Commissioned Projects

Police Others as You would have Others Police You

Emily Larned

This archives, graphics, and publication installation draws upon the history of community policing innovations in 1990s New Haven. K.D. Codish, a women’s health and community arts activist, led the city’s Division of Police Education and Training under Police Chief Nick Pastore. Codish’s Police Academy supported recruits in conducting their own research and creating collaborative presentations with local artists. The program introduced theories on anti-discrimination policy, alternative dispute resolution, community mediation, violence against women, mental illness, and homelessness. This non-traditional approach resonated locally and nationally with an increasingly diverse police force and interest in the program from other reformers.  To document the progress Codish produced a short publication  The New Haven Police Academy: Putting One Sacred Cow Out to Pasture. Larned and Codish will document the history behind the publication and reprint the piece for a contemporary audience.  Emily Larned is a designer and educator based in Bridgeport.

Power Portraits

Bek Andersen
Inkjet Prints, Wheat Paste, Oriented Strand Board

Power Portraits is a photo series celebrating a range of local leaders.

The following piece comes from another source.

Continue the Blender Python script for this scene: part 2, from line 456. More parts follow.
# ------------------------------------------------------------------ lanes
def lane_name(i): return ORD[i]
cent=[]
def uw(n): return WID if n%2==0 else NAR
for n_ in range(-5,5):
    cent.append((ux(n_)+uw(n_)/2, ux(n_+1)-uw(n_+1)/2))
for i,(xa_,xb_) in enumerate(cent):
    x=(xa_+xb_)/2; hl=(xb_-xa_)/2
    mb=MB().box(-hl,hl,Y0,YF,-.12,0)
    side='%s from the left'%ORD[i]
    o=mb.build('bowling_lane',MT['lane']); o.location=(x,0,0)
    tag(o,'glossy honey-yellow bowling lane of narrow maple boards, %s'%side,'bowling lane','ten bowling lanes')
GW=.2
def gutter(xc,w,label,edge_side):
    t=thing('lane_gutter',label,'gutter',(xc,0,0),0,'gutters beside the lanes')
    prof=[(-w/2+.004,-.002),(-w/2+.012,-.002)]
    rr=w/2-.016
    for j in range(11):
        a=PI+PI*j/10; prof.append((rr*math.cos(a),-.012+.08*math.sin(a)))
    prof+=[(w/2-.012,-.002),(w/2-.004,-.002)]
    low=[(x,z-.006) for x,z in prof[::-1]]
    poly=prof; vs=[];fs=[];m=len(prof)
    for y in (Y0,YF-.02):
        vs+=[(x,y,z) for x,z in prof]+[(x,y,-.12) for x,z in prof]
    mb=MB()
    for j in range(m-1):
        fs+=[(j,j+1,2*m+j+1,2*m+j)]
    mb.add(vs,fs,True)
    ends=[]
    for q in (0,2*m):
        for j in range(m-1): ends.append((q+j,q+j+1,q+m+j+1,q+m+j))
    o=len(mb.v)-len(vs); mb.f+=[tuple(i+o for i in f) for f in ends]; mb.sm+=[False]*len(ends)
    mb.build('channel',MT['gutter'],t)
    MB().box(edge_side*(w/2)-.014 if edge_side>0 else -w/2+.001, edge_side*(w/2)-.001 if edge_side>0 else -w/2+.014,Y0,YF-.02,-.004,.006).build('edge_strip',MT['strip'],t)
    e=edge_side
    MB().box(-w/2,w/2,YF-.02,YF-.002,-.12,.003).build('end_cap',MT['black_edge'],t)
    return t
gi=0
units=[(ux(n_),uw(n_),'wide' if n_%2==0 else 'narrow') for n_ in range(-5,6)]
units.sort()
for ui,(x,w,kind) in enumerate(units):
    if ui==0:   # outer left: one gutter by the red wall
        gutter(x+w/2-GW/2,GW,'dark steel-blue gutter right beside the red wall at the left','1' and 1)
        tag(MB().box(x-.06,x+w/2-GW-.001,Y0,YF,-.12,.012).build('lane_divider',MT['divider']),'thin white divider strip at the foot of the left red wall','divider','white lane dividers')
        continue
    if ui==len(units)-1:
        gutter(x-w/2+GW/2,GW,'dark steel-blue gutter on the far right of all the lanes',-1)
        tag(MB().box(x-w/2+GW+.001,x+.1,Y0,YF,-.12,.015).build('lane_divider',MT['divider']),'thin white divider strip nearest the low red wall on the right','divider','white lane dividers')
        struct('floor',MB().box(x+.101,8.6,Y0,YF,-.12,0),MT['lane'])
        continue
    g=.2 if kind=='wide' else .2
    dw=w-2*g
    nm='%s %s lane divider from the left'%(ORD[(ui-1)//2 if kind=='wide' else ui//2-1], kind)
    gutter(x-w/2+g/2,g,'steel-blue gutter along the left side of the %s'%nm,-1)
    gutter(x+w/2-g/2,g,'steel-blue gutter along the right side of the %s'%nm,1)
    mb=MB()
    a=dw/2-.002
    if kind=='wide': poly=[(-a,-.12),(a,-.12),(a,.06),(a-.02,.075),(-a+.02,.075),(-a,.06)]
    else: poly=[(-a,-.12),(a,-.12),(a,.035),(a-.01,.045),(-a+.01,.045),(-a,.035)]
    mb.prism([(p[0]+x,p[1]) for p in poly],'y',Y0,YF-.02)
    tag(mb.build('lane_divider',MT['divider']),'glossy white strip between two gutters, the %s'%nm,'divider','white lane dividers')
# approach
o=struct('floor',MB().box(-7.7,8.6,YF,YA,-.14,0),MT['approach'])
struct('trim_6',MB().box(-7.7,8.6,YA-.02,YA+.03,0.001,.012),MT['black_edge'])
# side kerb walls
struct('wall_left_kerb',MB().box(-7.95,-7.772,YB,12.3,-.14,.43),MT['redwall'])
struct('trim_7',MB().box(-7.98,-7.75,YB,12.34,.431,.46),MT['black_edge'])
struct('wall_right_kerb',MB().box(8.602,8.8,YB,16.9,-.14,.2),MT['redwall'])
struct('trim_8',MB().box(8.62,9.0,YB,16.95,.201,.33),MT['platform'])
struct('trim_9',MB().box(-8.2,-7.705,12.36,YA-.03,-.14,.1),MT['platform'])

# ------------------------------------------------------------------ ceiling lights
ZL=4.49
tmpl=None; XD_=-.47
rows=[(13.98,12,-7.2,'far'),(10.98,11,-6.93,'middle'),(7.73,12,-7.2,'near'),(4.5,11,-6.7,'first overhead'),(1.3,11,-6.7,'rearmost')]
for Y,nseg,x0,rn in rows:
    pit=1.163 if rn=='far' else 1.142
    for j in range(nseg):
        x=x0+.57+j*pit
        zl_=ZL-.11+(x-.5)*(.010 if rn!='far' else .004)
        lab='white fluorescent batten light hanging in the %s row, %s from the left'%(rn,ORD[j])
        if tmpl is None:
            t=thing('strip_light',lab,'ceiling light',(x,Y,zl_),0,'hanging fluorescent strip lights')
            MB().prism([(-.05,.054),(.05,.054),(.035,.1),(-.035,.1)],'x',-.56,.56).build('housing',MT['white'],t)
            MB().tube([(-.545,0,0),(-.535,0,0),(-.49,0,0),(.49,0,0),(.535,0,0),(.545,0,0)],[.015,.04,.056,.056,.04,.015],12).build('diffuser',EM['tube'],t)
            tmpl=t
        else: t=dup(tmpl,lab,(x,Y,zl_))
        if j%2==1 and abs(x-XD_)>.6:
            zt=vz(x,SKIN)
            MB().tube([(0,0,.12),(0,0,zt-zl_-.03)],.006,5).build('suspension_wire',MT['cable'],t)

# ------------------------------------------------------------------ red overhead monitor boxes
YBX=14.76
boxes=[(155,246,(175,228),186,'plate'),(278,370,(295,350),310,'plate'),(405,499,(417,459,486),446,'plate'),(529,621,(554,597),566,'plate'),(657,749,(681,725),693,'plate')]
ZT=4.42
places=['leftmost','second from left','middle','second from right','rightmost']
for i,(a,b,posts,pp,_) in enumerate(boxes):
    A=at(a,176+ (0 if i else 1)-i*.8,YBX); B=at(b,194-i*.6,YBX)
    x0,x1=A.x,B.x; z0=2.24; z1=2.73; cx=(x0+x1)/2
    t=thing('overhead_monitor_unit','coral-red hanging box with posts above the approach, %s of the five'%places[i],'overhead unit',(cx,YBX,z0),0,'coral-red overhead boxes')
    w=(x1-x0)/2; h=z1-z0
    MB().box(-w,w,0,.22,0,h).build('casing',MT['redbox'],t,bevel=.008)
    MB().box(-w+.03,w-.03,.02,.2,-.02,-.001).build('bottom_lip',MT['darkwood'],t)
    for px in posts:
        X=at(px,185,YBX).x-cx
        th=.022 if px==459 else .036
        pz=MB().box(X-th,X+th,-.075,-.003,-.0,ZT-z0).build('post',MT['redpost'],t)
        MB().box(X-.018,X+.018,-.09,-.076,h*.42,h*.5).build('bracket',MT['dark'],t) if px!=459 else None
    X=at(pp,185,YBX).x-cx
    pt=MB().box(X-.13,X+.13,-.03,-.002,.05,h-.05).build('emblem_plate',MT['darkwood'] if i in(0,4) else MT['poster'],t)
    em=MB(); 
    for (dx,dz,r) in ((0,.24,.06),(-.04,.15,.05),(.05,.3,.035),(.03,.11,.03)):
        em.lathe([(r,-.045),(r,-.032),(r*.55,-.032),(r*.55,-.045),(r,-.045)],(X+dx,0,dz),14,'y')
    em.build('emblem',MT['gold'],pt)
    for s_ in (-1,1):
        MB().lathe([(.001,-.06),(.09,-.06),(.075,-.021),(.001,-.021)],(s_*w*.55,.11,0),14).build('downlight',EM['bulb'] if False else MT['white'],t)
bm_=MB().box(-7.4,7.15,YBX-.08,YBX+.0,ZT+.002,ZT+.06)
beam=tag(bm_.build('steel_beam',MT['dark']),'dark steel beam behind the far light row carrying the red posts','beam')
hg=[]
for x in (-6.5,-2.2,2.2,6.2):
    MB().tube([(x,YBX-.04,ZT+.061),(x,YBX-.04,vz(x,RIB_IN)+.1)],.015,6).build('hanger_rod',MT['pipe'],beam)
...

Inspired by the history of activism in New Haven, as told by Mercy Quaye in the “Revolution On Trial” podcast series, Andersen draws on the tradition of commissions to capture periods of cultural and historical significance. These Power Portraits recognize the resilience of New Haven activists in a period of cascading difficulties, and are an action of representation to update and extend the record of Who Governs?

The Power Portraits are made in Andersen’s pop up studio in Artspace New Haven’s Project Room, and will continue through the duration of the exhibition.